Fisher noted the timeliness of the strike, which will occur as the Board of Trustees convene this afternoon in the Weitz Center. 

“Now is the perfect time to spread the word around the Northfield community and get the board to understand that students of Carleton demand they make their investments accessible [to understand] and morally in line with the College’s values,” Fisher added. 

The two official lists of demands—one composed of general demands that apply to national politics and another that is Carleton-specific—can be found on Sunrise Carleton’s Instagram page. 

Divest Carleton—a group of alumni, faculty and students advocating for the divestment of Carleton’s endowment from fossil fuels—has also played a central role in consolidating support. For example, the group went door-knocking in dorms last Wednesday to gather signatures for a petition for the cause, which calls on the College to “immediately freeze any new investment in fossil-fuel companies” and “divest within five years from direct ownership and from any commingled funds that include fossil-fuel public equities and corporate bonds.”

Maya Stovall ’23, a representative for Divest Carleton, commented on the urgency of the issues at stake. “Some of us [Carleton students] lived on the construction frontlines and watched firsthand as Enbridge cut down trees, tore apart the earth, drilled under the rivers to put pipes in the ground that are destined to spill and poison the water and wild rice… The catastrophe is now and we have to stop it,” said Stovall. 

“Here at school, Carleton has a responsibility to look out for future generations, and that means not investing hundreds of millions in bankrolling destructive industries.”

Both Fisher and Stovall emphasized the importance of protest as a tool for influencing change on local and national levels alike.

 “I think it is important for the students of Carleton to recognise that their involvement matters. It’s easy for our generation to get caught up in pessimism and believe that the leadership of the college, state, nation or international affairs do not listen to us when we protest, but I don’t think that is the case,” Fisher said. “The more people who are directly involved, the more they will have to listen to us. That applies to all levels of politics, not just here at Carleton.” 

Stovall referenced other student protests in the country. “Right now, there are youth climate hunger strikers outside the White House in Washington D.C. demanding our government take the crisis seriously.
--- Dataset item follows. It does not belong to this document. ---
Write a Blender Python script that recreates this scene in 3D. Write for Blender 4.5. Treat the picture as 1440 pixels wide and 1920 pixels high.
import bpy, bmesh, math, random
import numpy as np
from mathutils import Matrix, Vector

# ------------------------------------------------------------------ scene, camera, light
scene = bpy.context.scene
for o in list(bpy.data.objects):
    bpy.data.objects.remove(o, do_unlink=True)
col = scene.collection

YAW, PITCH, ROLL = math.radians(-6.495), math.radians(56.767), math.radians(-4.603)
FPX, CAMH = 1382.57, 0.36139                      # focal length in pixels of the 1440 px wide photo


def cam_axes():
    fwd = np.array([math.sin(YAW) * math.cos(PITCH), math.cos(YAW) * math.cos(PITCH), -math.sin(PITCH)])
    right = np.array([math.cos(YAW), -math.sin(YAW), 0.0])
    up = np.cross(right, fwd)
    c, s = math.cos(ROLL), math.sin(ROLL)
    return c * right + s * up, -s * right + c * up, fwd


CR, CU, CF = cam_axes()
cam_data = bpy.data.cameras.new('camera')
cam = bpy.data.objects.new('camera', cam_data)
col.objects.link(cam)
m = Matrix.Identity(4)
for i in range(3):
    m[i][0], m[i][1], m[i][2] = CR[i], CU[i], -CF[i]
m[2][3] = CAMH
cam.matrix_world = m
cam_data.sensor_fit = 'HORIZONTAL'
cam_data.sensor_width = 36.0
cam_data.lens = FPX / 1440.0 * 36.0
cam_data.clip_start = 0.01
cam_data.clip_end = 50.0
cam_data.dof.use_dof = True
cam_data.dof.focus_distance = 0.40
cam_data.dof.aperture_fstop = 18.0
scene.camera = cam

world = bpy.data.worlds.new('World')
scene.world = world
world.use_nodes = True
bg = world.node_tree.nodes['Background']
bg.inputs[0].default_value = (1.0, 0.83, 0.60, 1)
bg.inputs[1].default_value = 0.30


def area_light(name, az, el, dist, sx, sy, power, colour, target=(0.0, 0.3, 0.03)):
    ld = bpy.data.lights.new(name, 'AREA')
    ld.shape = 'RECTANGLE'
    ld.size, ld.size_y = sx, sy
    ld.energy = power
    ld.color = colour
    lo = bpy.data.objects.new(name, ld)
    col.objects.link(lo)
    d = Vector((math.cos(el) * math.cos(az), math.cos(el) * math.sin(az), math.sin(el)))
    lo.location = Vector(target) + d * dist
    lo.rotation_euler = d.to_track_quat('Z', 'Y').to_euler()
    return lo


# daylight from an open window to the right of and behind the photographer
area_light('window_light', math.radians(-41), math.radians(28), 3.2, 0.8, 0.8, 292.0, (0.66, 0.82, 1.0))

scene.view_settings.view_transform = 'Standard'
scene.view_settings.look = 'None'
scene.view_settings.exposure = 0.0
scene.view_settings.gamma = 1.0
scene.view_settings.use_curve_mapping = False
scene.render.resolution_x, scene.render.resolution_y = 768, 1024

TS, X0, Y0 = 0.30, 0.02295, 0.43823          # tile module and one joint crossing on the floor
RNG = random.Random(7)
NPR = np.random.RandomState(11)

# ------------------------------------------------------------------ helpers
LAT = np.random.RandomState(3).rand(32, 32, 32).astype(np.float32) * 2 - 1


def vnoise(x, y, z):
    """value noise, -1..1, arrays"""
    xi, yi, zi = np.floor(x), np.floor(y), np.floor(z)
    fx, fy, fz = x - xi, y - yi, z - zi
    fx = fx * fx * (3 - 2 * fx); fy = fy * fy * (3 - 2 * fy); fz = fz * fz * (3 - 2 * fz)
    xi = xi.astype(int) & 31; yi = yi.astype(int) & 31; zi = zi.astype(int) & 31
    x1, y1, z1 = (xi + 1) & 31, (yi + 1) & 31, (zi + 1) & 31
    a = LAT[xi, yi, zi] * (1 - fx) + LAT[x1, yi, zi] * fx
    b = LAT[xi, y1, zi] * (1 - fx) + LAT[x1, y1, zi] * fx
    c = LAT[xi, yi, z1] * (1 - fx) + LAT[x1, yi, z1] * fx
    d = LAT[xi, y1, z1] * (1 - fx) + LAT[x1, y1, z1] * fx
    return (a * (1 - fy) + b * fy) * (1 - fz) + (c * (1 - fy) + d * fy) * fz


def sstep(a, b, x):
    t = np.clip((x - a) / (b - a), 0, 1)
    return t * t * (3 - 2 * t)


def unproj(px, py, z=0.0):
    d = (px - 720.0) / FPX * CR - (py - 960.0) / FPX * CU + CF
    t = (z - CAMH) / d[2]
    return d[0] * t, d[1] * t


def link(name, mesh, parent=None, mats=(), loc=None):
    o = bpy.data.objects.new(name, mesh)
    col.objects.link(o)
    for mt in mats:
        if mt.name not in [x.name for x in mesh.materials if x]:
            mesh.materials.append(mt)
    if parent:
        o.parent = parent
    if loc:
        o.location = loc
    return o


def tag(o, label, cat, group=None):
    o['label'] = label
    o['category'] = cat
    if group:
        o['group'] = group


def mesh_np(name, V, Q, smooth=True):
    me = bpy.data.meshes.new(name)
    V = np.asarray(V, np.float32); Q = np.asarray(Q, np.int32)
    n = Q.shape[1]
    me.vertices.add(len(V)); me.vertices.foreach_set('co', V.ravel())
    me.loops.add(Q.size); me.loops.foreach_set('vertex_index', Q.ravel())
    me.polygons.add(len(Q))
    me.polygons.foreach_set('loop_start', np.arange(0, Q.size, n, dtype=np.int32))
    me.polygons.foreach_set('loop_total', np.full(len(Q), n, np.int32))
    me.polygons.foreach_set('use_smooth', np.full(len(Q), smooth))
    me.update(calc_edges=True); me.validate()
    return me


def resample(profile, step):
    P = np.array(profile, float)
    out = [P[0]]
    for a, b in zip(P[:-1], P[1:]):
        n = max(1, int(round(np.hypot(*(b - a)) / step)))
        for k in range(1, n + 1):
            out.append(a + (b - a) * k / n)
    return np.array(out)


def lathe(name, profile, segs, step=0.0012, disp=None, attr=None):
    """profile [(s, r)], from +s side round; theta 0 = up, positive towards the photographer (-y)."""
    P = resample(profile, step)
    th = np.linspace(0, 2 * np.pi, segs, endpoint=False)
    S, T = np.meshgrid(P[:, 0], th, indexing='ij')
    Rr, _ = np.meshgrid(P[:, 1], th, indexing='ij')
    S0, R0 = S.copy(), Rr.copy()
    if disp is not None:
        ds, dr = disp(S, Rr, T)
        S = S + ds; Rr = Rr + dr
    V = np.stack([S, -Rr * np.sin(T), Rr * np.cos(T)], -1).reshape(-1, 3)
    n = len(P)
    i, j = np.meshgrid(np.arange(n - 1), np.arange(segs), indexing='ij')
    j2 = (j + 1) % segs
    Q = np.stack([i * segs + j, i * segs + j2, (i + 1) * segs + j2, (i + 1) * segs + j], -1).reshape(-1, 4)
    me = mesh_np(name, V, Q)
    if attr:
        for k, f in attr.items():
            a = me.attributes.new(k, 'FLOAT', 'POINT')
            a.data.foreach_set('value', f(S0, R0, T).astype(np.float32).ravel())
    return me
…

These brave comrades are starving themselves to prevent future [starvation], food shortages and the destruction of the world we love.”

After the climate strike, students are also able to continue their support by taking part in further events hosted by Sunrise Carleton and Divest Carleton. Students can also directly get involved with the organizations themselves. Sunrise Carleton’s meetings are typically hosted in Leighton 236 on Tuesdays at 8:00 p.m, whereas Divest Carleton’s meetings are usually located in Leighton 304 on Sundays at 8:00 p.m.